Princeton Infrared Technologies, Inc. (PIRT), introduces the 1280SCICAM, a revolutionary shortwave infrared (SWIR) camera that delivers the longest integration times and the highest frame rates at megapixel resolution, available on the market today. The lattice-matched indium gallium arsenide (InGaAs) sensor features 1280 x 1024 resolution at frame rates greater than 95 frames per second (fps) at full-frame size and operates in the visible to shortwave infrared spectrum from 0.4 µm to 1.7 µm. The camera’s small 12-micron pitch, coupled with the low read noise (<30e-) and high quantum efficiency (> 75% from 1.0 to 1.6 microns) of the imaging array, make the new camera ideal for scientific imaging tasks in the SWIR and visible wavelengths. Other applications include high-speed machine vision and long-range surveillance operations where the small pitch is especially important.
A 3-stage thermoelectric cooler (TEC) is integrated into a vacuum package to provide the 1280SCICAM with three temperature setpoints for different conditions, 25 °C (no cooling), 0 °C (fan-cooled), and -50 °C (water-cooled). The on-board array has 14-bit digital output, snapshot exposure with no image lag, and features an unprecedented low read noise of <30e- which is lower than any other cooled SWIR scientific camera currently available. Princeton IR Tech’s advanced SWIR-InGaAs camera has a medium-base Camera Link® to support fast full-frame-rate imaging. The camera’s high dynamic range ratio is greater than 3000:1, with integration times ranging from 50 microseconds to more than 3 minutes. The new 1280SCICAM is available with F- and C-mount lenses.
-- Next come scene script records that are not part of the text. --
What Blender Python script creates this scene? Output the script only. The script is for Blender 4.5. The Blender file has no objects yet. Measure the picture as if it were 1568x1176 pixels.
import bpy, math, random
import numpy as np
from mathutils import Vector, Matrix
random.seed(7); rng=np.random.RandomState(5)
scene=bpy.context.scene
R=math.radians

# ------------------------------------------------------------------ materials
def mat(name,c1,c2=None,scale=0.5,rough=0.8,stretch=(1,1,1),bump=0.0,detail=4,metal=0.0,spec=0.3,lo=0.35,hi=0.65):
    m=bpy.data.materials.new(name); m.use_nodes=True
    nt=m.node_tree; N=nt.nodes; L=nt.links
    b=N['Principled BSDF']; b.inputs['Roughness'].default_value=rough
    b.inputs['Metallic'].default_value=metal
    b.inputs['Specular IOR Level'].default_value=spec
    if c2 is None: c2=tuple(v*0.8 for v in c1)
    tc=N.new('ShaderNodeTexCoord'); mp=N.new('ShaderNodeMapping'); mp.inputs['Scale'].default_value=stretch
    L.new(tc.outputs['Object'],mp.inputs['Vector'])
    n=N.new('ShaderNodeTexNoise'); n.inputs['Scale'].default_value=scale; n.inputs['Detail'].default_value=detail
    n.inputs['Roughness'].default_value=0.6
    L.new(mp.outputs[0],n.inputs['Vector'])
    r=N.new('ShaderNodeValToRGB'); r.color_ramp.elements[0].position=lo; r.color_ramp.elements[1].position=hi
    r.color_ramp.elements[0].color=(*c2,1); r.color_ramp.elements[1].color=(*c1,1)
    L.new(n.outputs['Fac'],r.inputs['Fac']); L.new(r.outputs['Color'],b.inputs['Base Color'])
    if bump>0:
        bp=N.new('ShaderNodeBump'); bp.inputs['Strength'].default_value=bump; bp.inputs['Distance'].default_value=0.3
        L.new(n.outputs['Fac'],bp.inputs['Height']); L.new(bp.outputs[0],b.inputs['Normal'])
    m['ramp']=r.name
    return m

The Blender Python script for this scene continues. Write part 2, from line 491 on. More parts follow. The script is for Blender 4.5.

Princeton Infrared Technologies’ new scientific camera is the first product to launch from the advanced InGaAs-shortwave infrared imaging technology company. Martin H. Ettenberg, Ph.D., CEO of Princeton Infrared Technologies, Inc., notes, “We built the new 1280SCICAM because we thought the scientific and machine vision SWIR imaging market was lacking a 1.3 megapixel resolution camera that had low noise and high frame rates without image lag while also allowing long integration times for low signal levels.”